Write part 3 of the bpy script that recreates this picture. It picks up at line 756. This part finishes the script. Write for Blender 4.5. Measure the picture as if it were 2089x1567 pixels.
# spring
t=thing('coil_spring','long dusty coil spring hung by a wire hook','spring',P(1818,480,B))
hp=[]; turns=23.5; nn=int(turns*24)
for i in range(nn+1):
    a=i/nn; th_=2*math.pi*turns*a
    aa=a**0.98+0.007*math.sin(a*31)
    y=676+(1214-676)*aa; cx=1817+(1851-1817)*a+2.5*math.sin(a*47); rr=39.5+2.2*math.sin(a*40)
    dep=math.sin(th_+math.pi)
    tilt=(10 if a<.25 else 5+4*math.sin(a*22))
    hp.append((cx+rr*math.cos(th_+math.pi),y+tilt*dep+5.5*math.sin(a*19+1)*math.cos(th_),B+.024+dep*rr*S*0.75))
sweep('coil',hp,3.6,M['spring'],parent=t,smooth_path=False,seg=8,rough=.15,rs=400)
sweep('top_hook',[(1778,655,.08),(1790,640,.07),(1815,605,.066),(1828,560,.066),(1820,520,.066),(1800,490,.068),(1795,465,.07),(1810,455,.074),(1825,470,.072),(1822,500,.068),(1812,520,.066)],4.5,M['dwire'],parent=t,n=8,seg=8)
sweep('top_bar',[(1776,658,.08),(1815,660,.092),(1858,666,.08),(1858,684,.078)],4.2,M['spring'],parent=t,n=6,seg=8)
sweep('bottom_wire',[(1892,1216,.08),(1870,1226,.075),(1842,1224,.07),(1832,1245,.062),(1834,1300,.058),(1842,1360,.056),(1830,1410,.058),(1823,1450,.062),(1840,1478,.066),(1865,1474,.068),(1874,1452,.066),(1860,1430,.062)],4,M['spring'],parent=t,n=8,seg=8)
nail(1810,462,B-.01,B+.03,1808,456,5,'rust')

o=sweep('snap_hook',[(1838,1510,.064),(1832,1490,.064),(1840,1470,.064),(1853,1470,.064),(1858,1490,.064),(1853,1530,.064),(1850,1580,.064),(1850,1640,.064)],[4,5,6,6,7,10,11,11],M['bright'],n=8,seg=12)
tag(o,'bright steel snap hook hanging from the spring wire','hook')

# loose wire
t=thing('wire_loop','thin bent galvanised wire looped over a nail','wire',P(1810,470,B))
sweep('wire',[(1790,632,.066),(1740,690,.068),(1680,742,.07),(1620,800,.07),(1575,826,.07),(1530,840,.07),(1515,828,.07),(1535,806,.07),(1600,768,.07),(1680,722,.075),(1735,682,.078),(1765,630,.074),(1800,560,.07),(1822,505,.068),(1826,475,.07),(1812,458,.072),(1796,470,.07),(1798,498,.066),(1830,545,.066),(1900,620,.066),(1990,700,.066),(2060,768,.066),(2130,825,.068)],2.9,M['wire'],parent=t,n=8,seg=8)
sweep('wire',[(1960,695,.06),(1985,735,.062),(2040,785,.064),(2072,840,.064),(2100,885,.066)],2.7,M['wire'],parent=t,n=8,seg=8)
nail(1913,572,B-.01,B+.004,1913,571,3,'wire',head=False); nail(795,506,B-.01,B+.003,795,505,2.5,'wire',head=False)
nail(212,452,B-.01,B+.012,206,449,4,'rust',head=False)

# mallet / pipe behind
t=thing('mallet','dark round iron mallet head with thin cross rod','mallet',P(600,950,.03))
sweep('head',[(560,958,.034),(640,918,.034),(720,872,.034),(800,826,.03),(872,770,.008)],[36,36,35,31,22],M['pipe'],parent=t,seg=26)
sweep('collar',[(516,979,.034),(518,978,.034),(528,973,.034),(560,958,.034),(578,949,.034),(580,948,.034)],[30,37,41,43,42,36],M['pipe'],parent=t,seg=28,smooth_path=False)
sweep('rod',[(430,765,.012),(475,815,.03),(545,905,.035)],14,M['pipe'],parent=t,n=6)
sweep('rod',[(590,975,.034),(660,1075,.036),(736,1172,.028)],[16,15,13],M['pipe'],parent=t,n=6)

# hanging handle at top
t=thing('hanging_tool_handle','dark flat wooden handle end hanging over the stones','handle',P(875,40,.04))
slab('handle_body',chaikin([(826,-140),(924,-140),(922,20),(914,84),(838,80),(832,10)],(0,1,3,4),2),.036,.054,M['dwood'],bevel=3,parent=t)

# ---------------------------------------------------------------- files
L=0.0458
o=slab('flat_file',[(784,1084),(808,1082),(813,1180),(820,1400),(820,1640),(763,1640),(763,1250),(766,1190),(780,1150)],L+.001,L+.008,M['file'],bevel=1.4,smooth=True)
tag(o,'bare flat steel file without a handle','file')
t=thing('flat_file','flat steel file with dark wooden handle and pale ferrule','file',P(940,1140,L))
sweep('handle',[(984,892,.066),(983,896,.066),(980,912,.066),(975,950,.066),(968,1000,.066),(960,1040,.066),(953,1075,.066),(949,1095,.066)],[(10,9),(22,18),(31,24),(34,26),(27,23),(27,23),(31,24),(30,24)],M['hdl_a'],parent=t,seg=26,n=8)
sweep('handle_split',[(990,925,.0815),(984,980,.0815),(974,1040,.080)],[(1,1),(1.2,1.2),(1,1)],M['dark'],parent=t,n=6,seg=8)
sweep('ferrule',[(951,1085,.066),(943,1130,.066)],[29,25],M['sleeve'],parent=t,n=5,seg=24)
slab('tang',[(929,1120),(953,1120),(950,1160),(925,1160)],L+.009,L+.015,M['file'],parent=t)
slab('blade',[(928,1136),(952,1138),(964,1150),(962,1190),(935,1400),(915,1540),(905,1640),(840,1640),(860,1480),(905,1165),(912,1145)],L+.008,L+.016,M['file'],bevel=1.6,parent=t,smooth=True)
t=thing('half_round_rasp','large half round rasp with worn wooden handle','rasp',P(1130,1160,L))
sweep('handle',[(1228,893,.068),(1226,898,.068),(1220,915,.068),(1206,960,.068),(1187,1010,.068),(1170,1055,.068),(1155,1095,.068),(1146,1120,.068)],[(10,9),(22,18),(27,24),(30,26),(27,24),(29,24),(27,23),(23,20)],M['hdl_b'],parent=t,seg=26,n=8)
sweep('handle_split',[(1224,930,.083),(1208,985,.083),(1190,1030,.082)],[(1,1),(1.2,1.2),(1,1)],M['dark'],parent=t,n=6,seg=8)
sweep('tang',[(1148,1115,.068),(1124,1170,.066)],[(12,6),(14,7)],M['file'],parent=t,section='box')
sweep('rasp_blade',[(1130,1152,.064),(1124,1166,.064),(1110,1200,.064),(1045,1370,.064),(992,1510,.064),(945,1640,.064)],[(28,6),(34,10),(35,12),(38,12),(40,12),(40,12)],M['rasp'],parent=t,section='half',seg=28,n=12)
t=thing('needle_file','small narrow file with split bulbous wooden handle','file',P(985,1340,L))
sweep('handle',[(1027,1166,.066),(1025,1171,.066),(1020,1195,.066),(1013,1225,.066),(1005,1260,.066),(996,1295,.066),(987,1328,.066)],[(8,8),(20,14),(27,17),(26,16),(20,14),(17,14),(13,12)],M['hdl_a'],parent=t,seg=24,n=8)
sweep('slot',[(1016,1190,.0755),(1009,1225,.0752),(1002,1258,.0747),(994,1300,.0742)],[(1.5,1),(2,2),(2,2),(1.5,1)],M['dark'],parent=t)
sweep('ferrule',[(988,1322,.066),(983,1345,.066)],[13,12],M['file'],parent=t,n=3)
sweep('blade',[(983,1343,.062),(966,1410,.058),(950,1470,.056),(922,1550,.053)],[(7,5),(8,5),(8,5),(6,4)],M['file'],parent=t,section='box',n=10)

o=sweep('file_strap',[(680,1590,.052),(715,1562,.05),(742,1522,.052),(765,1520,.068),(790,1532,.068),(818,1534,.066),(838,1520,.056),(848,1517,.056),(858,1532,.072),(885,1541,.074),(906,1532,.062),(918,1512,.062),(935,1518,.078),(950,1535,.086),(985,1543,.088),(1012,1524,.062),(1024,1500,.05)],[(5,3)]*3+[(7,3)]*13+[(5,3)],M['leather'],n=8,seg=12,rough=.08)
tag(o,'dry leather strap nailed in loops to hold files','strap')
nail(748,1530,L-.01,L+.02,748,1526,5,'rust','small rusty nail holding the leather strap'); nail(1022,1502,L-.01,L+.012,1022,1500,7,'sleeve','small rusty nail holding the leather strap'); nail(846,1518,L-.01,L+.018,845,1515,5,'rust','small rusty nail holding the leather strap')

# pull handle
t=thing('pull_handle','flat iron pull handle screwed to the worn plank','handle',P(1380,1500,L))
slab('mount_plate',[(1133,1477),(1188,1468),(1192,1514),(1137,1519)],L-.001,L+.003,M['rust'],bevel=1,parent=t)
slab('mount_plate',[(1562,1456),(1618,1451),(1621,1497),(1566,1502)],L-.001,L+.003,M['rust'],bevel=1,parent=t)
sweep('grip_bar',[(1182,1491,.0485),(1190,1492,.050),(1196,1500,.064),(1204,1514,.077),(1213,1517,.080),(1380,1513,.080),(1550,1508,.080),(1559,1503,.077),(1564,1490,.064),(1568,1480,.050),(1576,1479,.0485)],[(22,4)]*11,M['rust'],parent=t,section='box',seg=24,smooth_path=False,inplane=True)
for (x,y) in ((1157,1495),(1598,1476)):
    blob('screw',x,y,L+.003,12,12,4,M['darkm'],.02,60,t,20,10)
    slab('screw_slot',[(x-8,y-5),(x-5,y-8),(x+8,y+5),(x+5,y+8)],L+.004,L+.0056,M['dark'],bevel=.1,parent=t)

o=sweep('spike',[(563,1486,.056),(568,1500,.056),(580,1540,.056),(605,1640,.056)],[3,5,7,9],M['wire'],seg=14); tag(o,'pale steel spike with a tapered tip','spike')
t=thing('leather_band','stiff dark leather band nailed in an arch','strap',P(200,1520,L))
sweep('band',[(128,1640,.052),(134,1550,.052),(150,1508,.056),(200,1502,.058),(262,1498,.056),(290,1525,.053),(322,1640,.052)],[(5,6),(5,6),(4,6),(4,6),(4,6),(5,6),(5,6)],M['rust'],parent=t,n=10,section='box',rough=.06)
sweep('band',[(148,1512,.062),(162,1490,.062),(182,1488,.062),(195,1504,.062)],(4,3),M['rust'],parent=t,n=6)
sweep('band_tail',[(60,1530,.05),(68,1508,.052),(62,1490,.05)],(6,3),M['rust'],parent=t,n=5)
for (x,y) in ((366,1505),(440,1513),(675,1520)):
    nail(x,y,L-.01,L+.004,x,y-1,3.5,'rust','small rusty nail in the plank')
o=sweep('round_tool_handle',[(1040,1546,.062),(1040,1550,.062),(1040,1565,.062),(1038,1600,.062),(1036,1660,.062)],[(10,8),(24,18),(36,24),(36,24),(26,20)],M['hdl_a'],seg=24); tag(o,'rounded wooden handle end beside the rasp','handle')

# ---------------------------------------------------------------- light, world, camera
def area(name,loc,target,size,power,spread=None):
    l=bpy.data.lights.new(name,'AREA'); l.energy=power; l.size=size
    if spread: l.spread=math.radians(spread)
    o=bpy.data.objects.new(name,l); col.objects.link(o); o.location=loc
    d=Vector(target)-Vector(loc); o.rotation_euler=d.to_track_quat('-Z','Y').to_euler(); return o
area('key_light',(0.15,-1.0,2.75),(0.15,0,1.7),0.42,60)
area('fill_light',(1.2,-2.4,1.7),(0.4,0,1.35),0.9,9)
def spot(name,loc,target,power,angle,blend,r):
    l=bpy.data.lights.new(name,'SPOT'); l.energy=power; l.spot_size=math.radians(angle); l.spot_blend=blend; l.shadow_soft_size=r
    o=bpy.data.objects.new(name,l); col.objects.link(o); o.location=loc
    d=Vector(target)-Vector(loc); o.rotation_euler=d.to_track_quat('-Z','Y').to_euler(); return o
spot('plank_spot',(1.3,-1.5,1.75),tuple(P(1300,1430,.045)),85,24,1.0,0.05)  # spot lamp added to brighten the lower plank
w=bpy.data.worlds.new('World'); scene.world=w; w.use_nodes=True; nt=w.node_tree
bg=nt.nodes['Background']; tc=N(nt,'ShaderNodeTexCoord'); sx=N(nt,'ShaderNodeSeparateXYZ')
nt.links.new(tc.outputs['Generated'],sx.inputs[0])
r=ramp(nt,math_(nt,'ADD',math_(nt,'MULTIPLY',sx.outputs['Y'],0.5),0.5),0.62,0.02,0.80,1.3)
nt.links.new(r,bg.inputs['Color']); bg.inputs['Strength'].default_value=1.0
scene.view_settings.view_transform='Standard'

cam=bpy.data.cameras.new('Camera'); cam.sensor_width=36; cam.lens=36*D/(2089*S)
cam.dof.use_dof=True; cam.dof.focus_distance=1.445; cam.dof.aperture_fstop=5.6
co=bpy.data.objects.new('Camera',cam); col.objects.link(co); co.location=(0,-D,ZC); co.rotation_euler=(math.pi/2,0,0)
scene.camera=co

.....

What you return should be the lines from the start of the data through the line with "nail(1810,462,B-.01,B+.03,1808,456,5,'rust')", quoted exactly and nothing more.

## ANSWER IN FULL
Write part 3 of the bpy script that recreates this picture. It picks up at line 756. This part finishes the script. Write for Blender 4.5. Measure the picture as if it were 2089x1567 pixels.
# spring
t=thing('coil_spring','long dusty coil spring hung by a wire hook','spring',P(1818,480,B))
hp=[]; turns=23.5; nn=int(turns*24)
for i in range(nn+1):
    a=i/nn; th_=2*math.pi*turns*a
    aa=a**0.98+0.007*math.sin(a*31)
    y=676+(1214-676)*aa; cx=1817+(1851-1817)*a+2.5*math.sin(a*47); rr=39.5+2.2*math.sin(a*40)
    dep=math.sin(th_+math.pi)
    tilt=(10 if a<.25 else 5+4*math.sin(a*22))
    hp.append((cx+rr*math.cos(th_+math.pi),y+tilt*dep+5.5*math.sin(a*19+1)*math.cos(th_),B+.024+dep*rr*S*0.75))
sweep('coil',hp,3.6,M['spring'],parent=t,smooth_path=False,seg=8,rough=.15,rs=400)
sweep('top_hook',[(1778,655,.08),(1790,640,.07),(1815,605,.066),(1828,560,.066),(1820,520,.066),(1800,490,.068),(1795,465,.07),(1810,455,.074),(1825,470,.072),(1822,500,.068),(1812,520,.066)],4.5,M['dwire'],parent=t,n=8,seg=8)
sweep('top_bar',[(1776,658,.08),(1815,660,.092),(1858,666,.08),(1858,684,.078)],4.2,M['spring'],parent=t,n=6,seg=8)
sweep('bottom_wire',[(1892,1216,.08),(1870,1226,.075),(1842,1224,.07),(1832,1245,.062),(1834,1300,.058),(1842,1360,.056),(1830,1410,.058),(1823,1450,.062),(1840,1478,.066),(1865,1474,.068),(1874,1452,.066),(1860,1430,.062)],4,M['spring'],parent=t,n=8,seg=8)
nail(1810,462,B-.01,B+.03,1808,456,5,'rust')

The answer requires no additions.